Back to research programme

Geometric analysis

Investigators: Böhm, Hein, Holzegel, Lohkamp, Santoro

This unit focusses on geometric questions: In what way does the assumption of symmetries make Einstein manifolds rigid? Given a sequence of 4-dimensional Einstein manifolds, what types of singularities can form in the limit? Can we better understand the potential singularities of minimal hypersurfaces? Many of the problems we intend to study here have intimate connections with theoretical physics, for instance through the study of gravitational instantons and general relativity.

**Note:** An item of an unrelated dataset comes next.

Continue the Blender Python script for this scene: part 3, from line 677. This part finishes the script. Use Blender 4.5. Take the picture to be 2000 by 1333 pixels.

Dynamics of evolutionary PDEs

Investigators: Holzegel, Seis, Simon, Stevens

In this unit we will investigate singularity formation for evolution equations, i.e., PDE problems of a hyperbolic or parabolic character. Prominent examples on the  hyperbolic side are non-linear wave equations and the stability of black hole solutions of the Einstein equations, both of which are strongly connected to the previous unit through the underlying Lorentzian geometry. Understanding the formation and evolution of singularities is also a classical problem in the study of the Euler equations, which constitute the fundamental equations of fluid dynamics. Here we are mainly interested in the two-phase Euler equations with singular vorticity at an interface, and we will investigate the existence and stability of bubble rings. On the parabolic side, this unit studies the dichotomy between singularity formation and global existence for cross-diffusion systems.

Regularity

Investigators: Hein, Seis, Weber

A central issue in the analysis of PDEs are regularity estimates and their breakdown, which form the theme of this unit. Recent breakthroughs in the theory of stochastic PDEs (regularity structures, paracontrolled calculus) have permitted researchers to develop a solution theory for many PDEs of mathematical physics in extremely singular settings. Our goal is to advance this further to quasilinear equations by studying the stochastic porous medium equation. From the deterministic point of view, this unit also encompasses regularity estimates for the complex Monge–Ampère equation and for the thin film equation.